Transcribe each line of the material as it is, and drop any picture.

## [COLLECTED DATA]
* BEGIN *

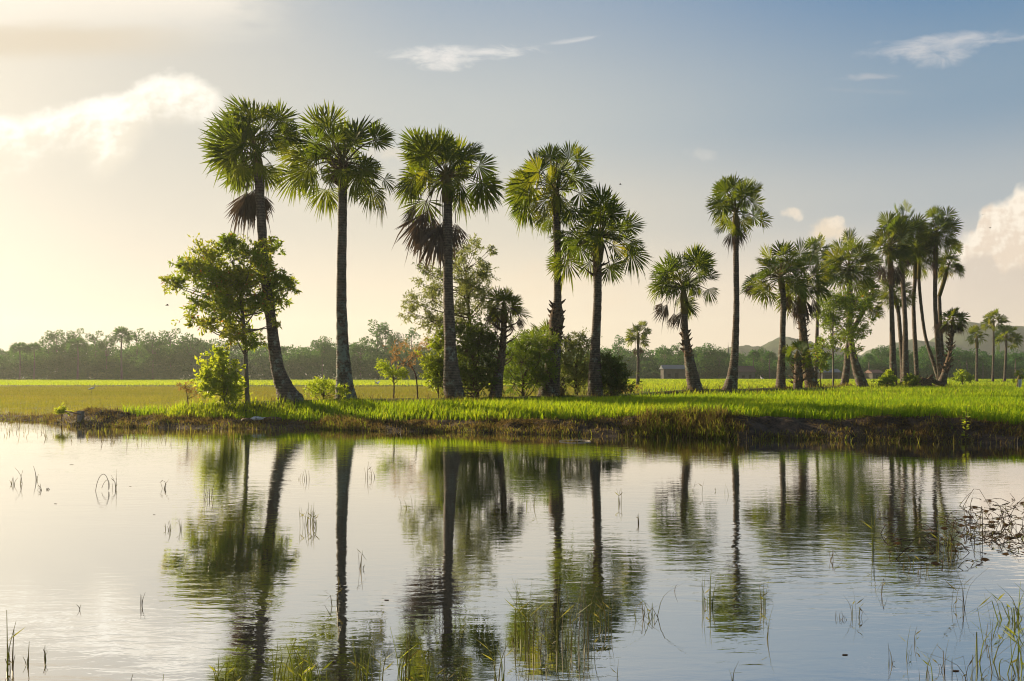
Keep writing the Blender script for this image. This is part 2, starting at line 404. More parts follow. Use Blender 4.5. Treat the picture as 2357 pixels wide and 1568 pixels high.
xs = node(nt, 'ShaderNodeMixShader'); nt.links.new(fr.k, xs.inputs[0]); nt.links.new(df.outputs[0], xs.inputs[1]); nt.links.new(gl.outputs[0], xs.inputs[2])
nt.links.new(xs.outputs[0], out.inputs[0])
mb = MB(); mb.add([(-160, -4.5, 0), (160, -4.5, 0), (160, 133, 0), (-160, 133, 0)], [(0, 1, 2, 3)])
tag(mb.build('water', m), kind='structure')

# hills far behind the wood
def hill(name, D, prof, seed, depth):
    px = np.array(prof, float)
    xs_ = np.linspace(px[0, 0], px[-1, 0], 220); t = np.linspace(0, 1, 26)
    top = CZ + (HY - np.interp(xs_, px[:, 0], px[:, 1])) / F * D
    XX = X_at(xs_, D)[None, :] * np.ones((26, 1)); TT = t[:, None] * np.ones((1, 220))
    YY = D - depth * .5 + depth * TT
    Z = (top[None, :] - .5) * np.sin(np.pi * np.clip(TT, 0, 1)) ** .8
    Z = Z * (1 + .10 * (fbm(XX * .02, YY * .02, seed) - .5)) + 5 * (fbm(XX * .12, YY * .12, seed + 3) - .5) * sm(2, 12, Z) + .4
    mb = MB(); i, j = np.meshgrid(np.arange(25), np.arange(219), indexing='ij')
    q = np.stack([i * 220 + j, i * 220 + j + 1, (i + 1) * 220 + j + 1, (i + 1) * 220 + j], -1).reshape(-1, 4)
    mb.add(np.stack([XX, YY, Z], -1).reshape(-1, 3), q)
    tag(mb.build(name, M['hill']), kind='structure')
M['hill'] = rough_mat('wooded_hill', (.025, .045, .02), (.06, .085, .035), .09, .95, 1.)
hill('hills', 880, [(1640, 830), (1680, 800), (1720, 798), (1750, 800), (1775, 786), (1800, 775), (1830, 778), (1870, 790), (1920, 800), (1960, 815), (2000, 830)], 4, 160)
hill('hills', 960, [(1960, 840), (2010, 806), (2050, 794), (2095, 780), (2130, 786), (2170, 790), (2200, 800), (2260, 815), (2400, 830)], 7, 160)
hill('hills', 1040, [(2080, 835), (2150, 790), (2190, 758), (2215, 745), (2235, 742), (2255, 748), (2285, 756), (2310, 750), (2345, 752), (2400, 760), (2500, 775), (2700, 800), (2800, 840)], 9, 180)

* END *

## [EXERCISE RESPONSE]
Keep writing the Blender script for this image. This is part 2, starting at line 404. More parts follow. Use Blender 4.5. Treat the picture as 2357 pixels wide and 1568 pixels high.
xs = node(nt, 'ShaderNodeMixShader'); nt.links.new(fr.k, xs.inputs[0]); nt.links.new(df.outputs[0], xs.inputs[1]); nt.links.new(gl.outputs[0], xs.inputs[2])
nt.links.new(xs.outputs[0], out.inputs[0])
mb = MB(); mb.add([(-160, -4.5, 0), (160, -4.5, 0), (160, 133, 0), (-160, 133, 0)], [(0, 1, 2, 3)])
tag(mb.build('water', m), kind='structure')

# hills far behind the wood
def hill(name, D, prof, seed, depth):
    px = np.array(prof, float)
    xs_ = np.linspace(px[0, 0], px[-1, 0], 220); t = np.linspace(0, 1, 26)
    top = CZ + (HY - np.interp(xs_, px[:, 0], px[:, 1])) / F * D
    XX = X_at(xs_, D)[None, :] * np.ones((26, 1)); TT = t[:, None] * np.ones((1, 220))
    YY = D - depth * .5 + depth * TT
    Z = (top[None, :] - .5) * np.sin(np.pi * np.clip(TT, 0, 1)) ** .8
    Z = Z * (1 + .10 * (fbm(XX * .02, YY * .02, seed) - .5)) + 5 * (fbm(XX * .12, YY * .12, seed + 3) - .5) * sm(2, 12, Z) + .4
    mb = MB(); i, j = np.meshgrid(np.arange(25), np.arange(219), indexing='ij')
    q = np.stack([i * 220 + j, i * 220 + j + 1, (i + 1) * 220 + j + 1, (i + 1) * 220 + j], -1).reshape(-1, 4)
    mb.add(np.stack([XX, YY, Z], -1).reshape(-1, 3), q)
    tag(mb.build(name, M['hill']), kind='structure')
M['hill'] = rough_mat('wooded_hill', (.025, .045, .02), (.06, .085, .035), .09, .95, 1.)
hill('hills', 880, [(1640, 830), (1680, 800), (1720, 798), (1750, 800), (1775, 786), (1800, 775), (1830, 778), (1870, 790), (1920, 800), (1960, 815), (2000, 830)], 4, 160)
hill('hills', 960, [(1960, 840), (2010, 806), (2050, 794), (2095, 780), (2130, 786), (2170, 790), (2200, 800), (2260, 815), (2400, 830)], 7, 160)
hill('hills', 1040, [(2080, 835), (2150, 790), (2190, 758), (2215, 745), (2235, 742), (2255, 748), (2285, 756), (2310, 750), (2345, 752), (2400, 760), (2500, 775), (2700, 800), (2800, 840)], 9, 180)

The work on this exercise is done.